Jesse Lund, VP, Global Blockchain Market Development, IBM, commenting in the wake of the announcement from Toronto, said: “With the guidance of some of the world’s leading financial institutions, IBM is working to explore new ways to make payment networks more efficient, and transparent so that banking can happen in real-time, even in the most remote parts of the world.”

The Californian, who spent over a decade working at Wells Fargo before joining IBM, added: “Making distributed ledger technologies more interoperable is the latest example of IBM’s leadership driving the rapid advancement of blockchain.”

In keeping with IBM’s commitment to open source blockchain, this universal blockchain payments solution integrates the IBM Blockchain Platform, which runs on Hyperledger Fabric, with the Stellar network, an open-source blockchain network.

By ‘universal’, Lund said payments are treated by IBM in a “ubiquitous fashion”, which could span remittances, consumer payments, corporate payments, large and small value “within a certain spectrum.”

Initially, Stellar will provide the network and digital asset to facilitate the settlement of transactions cleared on Hyperledger. However, financial institutions will be able to choose “the settlement network of their choice or the exchange of central bank-issued digital assets”, IBM said. And, as part of its involvement Stellar has also joined Hyperledger.

The Future

Look into the future, IBM ventured by way of example that the same universal blockchain payments solution could make it possible for a farmer in Samoa to enter into a trade contract with a buyer in Indonesia.

Here the blockchain could be used to record the terms of the contract, manage trade documentation, allow the farmer to put up collateral, secure letters of credit, and finalize transaction terms with immediate payment. In so doing conducting global trade with transparency and ease.

Jed McCaleb, co-founder of Stellar.org, commenting said: “This new innovation and collaboration represents a significant milestone for Stellar as well as the financial technology industry as a whole.”

He added: “For the first time, public blockchain technology is being used in production to facilitate cross-border payments in multiple integrated currency corridors. Currently, our cross-border payments tended to take up to several days to clear.”

As such McCaleb said this new implementation is “poised to start a profound change” in the South Pacific nations.
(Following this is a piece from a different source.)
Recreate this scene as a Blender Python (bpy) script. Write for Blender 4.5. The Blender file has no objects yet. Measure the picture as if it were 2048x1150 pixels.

And, once “fully scaled” by IBM and its banking partners, it could potentially change the way money is moved around the world, thereby helping to “improve existing international transactions and advancing financial inclusion in developing nations."

The network is currently in use by Advanced Pacific Financial Infrastructure for Inclusion (APFII) members, a public-private partnership initially funded by the United Nations and SWIFT. It is understood that it will process up to 60% of all cross-border payments in the South Pacific's retail foreign exchange corridors including Australia, New Zealand, Fiji, Samoa and Tonga by early next year.

Robert Bell, Chairman of APFII and founder/CEO of KlickEx, said: “This is the first time anyone has made blockchain work at an institutionally viable scale.”

He added: “Through KlickEx, the Pacific has had relatively low-cost, real-time, multi-currency payments for most of the past decade, and this project was a natural next step following our work to create seamless and borderless payments across the Pacific.” By using IBM Blockchain technology they hope to “push forward” in removing payment friction across borders.

It is understood that the banks that have been announced as taking part in this IBM Blockchain initiative - as well as a few others - will participate in a “series of exercises” scheduled over the fourth quarter of 2017.

Explaining broadly how these exercises will take shape Lund said: “IBM will help the banks to understand the platform, while they will assist us to drive the priorities in terms of how we would take their transaction volumes and expand the network into new geographies beginning 2018.” This is expected to lead to additional currency corridors - more than the initial twelve pencilled in today - and greater transactional volumes.